What to consider when buying a rights issue

In the past few weeks, several companies have approached the Nigerian capital market with rights issue. A rights issue are shares of a listed company offered only to existing shareholders to take up additional shares in a company.

It can also be considered an invitation to existing shareholders to show that they have confidence in how a company is being managed. A fully subscribed rights issue would be considered as a vote of confidence in the management of a company, while an undersubscribed rights issue would be considered as a vote of no confidence in the management of a company.

Only last week, Union Bank on 30 October closed its application for a N50 billion rights issue, which actually opened for subscription on 20 September. The bank offered about 12 billion ordinary shares at a price of N4.10 per share, which represented a N1.95 or 32 percent discount on its current market price of N6.05 per share. Rights issues are always offered at a discount and targeted at existing shareholders in the company.

Board and management of Union Bank at the Nigerian Stock Exchange

 In the case of the Union Bank rights issue, existing shareholders were offered five ordinary shares for every seven ordinary shares that they already held in the bank. The fact that rights issues are only open to existing shareholders ensures that the ownership structure of the company remains the same at the conclusion of the offer. But this will not be the case where some shareholders decline to take up their offer.

Where a shareholder is unable to take up a rights issue, he or she is allowed to trade it on the floor of the Nigerian Stock Exchange to other interested shareholders who may want to take it up. The fact that existing shareholders are allowed to trade their rights on the floor of the exchange means that the ownership structure of a company can actually change after a rights issue. Majority shareholders can and often use a rights offering to increase their ownership stake in a company knowing fully well that minority shareholders may not be in a position to pick up their rights or would likely trade it.

There are several reasons company’s issue rights. In a high interest rate environment like Nigeria, companies can use rights issues to raise cheap money from existing shareholders rather than go to the banks to borrow. Money can also be raised through a rights issue to pay down debts that have become too cumbersome on the books of a company. Recently, many firms that have raised rights issues have done so to pay down their dollar denominated debts so that they can reduce or eliminate interest payments on such debts. Money can also be raised through rights for expansion, acquisition or just for working capital purposes.

In order to decide whether to buy into a rights issue or not, it is very important to find out from the rights issue circular what the existing management plans to use the money raised from the rights issue for.  If the rights issue is being used to pay down a loan, it is important to find out what that loan was used for in the first place. Was the loan well managed? If the loan was mismanaged, then the proceeds on the rights issue would almost likely also be mismanaged and the company will soon be in trouble again.

Perhaps, it is the pressure from bankers that is forcing management do a rights issue. As soon as they get the money from shareholders to pay down the loan from the banks, they will return to their poor management practices. So it is important that as an investor, you ask the management the right questions before giving them money that may go into covering up the outcome of past bad management decisions.

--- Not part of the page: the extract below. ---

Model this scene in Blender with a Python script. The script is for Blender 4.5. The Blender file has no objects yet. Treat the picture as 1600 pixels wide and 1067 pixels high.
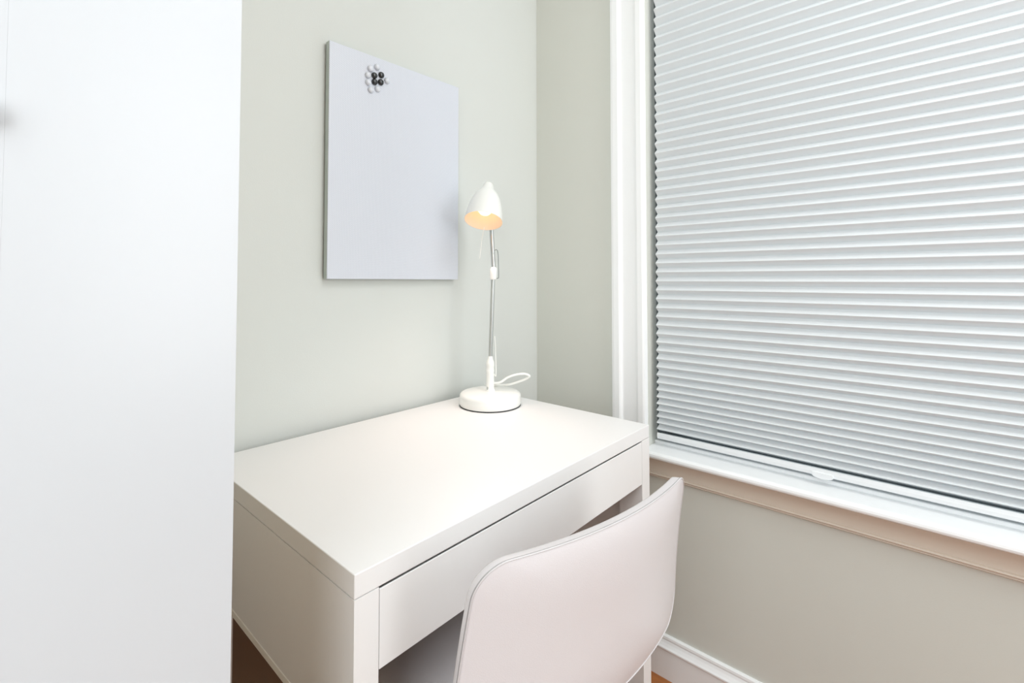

Where the proceeds of the rights issue will be used to acquire new firms, it is also important to find out if proper due diligence has been done on the proposed acquisition. Do not help managers fund ego-fuelled acquisitions that will damage the company’s long term value. Even where the proceeds are to be used for working capital purposes, find out why the company is having working capital issues. Have they spread themselves too thin? Are they carrying too much overheads? Do they need to downsize?  All these are issues that money can’t be thrown at. It must be resolved internally, or else the proceeds of the rights issue will run dry again in the face of the challenges forcing the management to seek for more funds.

Whatever decision you eventually make about a rights issue, whether you decide to pick up your rights or sell or ignore, you will still be impacted by the outcome of the rights issue. The new issued shares will eventually dilute your shareholding in the company and affect the returns that are due to you. If the money raised through the rights issue are utilised properly, it would raise the company’s long term value and compensate you for the short term loss in value. But if the money raised is not properly utilised, then the immediate dilution in value from a rights issue would only get worse. The bottom line is that as an existing shareholder, you cannot afford to ignore a rights issue. At the minimum sell your rights to get some value.